_MATERIAL TO PROCESS_.
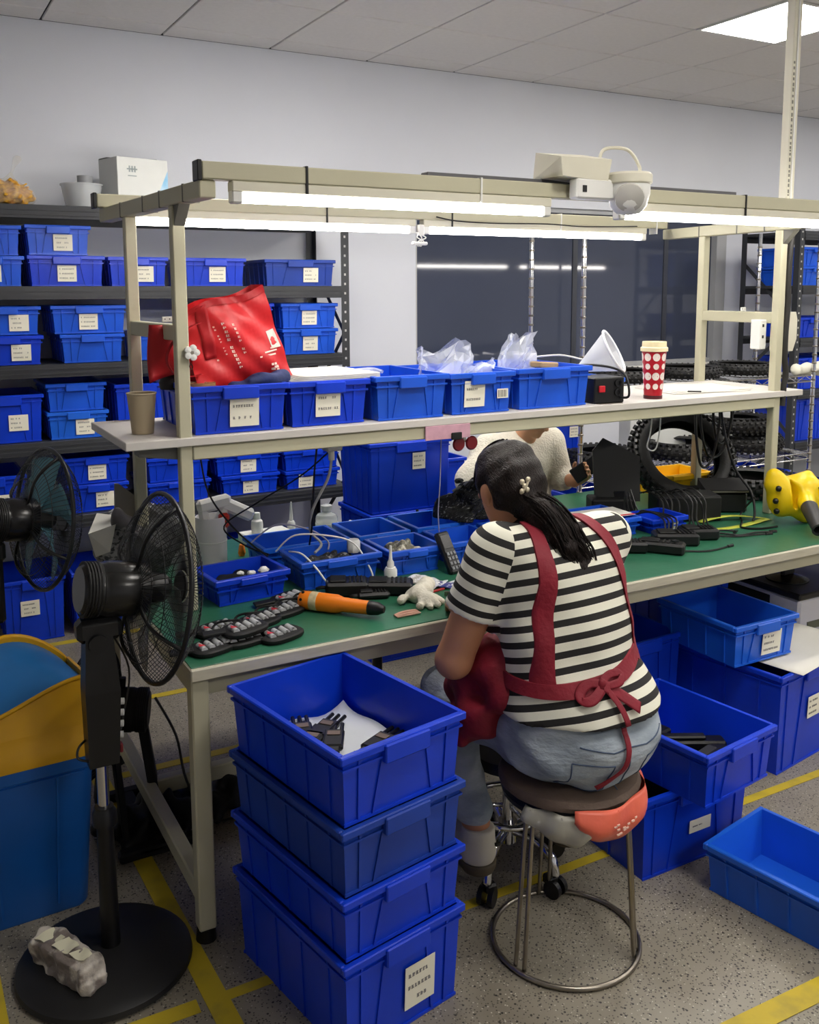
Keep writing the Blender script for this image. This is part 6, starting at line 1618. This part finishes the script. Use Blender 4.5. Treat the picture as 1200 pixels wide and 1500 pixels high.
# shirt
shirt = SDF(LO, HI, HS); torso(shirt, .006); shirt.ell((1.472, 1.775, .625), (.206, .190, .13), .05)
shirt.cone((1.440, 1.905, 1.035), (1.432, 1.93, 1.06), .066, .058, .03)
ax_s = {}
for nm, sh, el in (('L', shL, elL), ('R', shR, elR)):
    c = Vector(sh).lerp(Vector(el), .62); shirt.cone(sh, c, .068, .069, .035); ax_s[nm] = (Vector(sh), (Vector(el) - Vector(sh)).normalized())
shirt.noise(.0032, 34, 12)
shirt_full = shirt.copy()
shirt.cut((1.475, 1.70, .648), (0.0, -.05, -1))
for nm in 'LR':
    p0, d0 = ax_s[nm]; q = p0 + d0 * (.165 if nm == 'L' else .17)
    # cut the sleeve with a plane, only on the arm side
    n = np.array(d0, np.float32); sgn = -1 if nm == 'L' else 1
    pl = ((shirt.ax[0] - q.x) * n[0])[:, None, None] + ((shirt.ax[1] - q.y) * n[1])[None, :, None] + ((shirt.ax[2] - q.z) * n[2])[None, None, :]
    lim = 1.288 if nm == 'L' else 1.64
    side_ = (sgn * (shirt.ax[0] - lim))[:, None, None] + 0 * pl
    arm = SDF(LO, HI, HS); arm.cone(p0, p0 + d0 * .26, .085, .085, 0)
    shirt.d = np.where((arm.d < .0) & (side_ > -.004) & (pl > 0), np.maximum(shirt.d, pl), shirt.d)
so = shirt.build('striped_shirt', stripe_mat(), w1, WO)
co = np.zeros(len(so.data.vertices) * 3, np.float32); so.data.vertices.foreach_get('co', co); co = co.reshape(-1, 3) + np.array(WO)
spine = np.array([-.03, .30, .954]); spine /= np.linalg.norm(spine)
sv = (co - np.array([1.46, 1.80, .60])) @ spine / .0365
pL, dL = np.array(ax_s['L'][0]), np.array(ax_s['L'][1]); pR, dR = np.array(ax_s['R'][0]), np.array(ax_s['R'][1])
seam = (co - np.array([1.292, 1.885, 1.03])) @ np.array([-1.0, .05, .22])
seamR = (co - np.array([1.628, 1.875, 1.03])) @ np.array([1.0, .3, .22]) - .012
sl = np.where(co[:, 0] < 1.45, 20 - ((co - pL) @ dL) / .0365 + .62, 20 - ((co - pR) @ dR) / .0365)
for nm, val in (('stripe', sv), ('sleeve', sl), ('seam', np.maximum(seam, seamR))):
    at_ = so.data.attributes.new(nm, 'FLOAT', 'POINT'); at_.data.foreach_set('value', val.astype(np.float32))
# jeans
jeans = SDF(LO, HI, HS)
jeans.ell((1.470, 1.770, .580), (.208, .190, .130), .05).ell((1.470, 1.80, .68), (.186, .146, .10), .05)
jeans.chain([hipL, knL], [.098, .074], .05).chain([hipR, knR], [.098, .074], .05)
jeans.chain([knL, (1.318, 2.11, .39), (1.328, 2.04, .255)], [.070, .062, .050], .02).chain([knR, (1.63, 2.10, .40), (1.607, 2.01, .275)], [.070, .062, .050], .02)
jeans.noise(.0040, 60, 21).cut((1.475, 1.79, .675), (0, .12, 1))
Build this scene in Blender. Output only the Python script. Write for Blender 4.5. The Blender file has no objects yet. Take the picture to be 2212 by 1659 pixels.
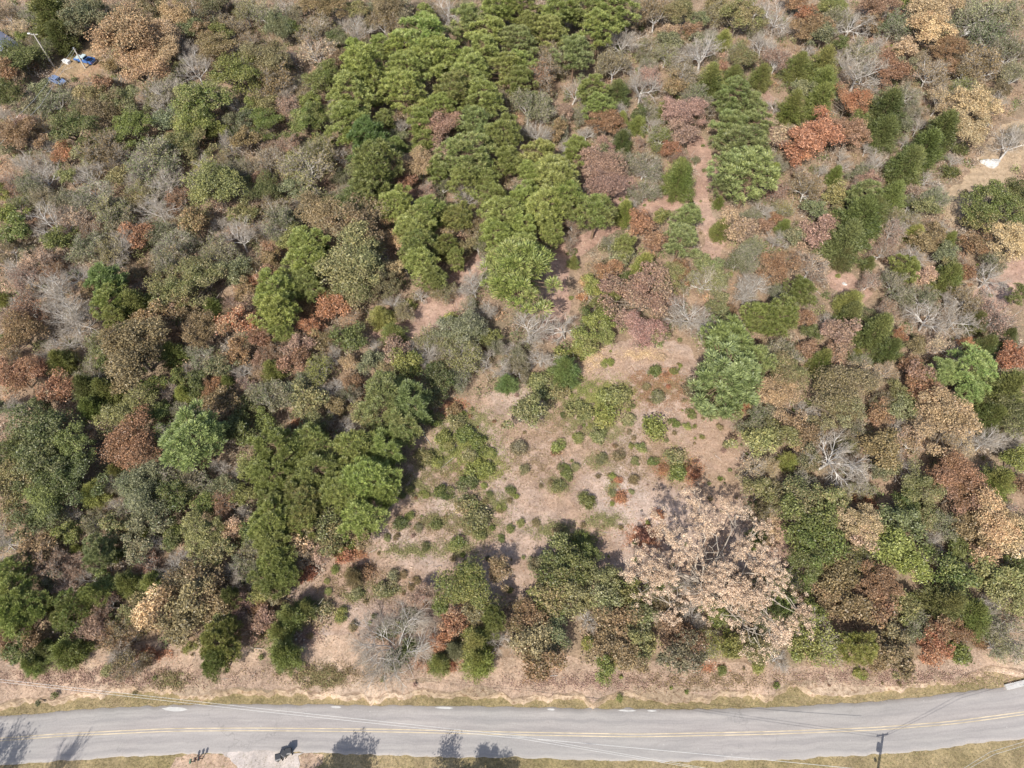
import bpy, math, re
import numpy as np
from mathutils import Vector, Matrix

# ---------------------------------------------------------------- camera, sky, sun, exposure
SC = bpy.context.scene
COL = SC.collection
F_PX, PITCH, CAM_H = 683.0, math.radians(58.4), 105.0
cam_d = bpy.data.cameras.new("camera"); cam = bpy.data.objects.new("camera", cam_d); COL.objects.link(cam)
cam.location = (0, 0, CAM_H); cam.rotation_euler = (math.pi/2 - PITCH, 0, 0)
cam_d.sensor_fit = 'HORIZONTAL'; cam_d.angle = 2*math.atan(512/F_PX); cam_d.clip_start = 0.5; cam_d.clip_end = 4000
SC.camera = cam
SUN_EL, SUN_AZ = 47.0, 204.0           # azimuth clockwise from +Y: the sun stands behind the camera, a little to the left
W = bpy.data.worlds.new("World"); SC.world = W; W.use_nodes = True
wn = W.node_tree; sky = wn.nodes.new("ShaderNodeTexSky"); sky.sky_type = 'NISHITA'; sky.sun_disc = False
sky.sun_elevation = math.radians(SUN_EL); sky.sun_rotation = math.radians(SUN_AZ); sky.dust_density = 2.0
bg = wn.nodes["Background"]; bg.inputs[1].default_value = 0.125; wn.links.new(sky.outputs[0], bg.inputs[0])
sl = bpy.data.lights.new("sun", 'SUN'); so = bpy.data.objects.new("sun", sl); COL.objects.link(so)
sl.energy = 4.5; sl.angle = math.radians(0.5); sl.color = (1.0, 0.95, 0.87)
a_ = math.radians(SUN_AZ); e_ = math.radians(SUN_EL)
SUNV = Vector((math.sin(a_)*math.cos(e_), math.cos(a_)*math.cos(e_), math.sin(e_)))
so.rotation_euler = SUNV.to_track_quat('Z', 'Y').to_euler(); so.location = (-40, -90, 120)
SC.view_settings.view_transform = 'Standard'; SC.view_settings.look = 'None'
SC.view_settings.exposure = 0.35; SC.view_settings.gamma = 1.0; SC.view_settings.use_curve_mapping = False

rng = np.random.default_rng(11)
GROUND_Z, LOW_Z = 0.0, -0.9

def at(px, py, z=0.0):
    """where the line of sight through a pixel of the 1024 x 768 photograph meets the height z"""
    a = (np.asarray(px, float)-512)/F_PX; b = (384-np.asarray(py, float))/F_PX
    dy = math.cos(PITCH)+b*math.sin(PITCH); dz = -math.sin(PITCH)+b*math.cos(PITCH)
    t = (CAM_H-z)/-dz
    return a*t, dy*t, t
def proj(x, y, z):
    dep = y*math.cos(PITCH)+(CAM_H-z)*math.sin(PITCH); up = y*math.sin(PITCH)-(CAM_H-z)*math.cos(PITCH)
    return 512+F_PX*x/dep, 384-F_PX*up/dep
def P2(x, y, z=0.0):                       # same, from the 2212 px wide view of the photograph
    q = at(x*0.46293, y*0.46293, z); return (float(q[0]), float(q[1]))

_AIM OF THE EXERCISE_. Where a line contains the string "pixels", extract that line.

_SOLUTION TO THE PROBLEM_.
Keep writing the Blender script for this image. This is part 6, starting at line 1618. This part finishes the script. Use Blender 4.5. Treat the picture as 1200 pixels wide and 1500 pixels high.
Build this scene in Blender. Output only the Python script. Write for Blender 4.5. The Blender file has no objects yet. Take the picture to be 2212 by 1659 pixels.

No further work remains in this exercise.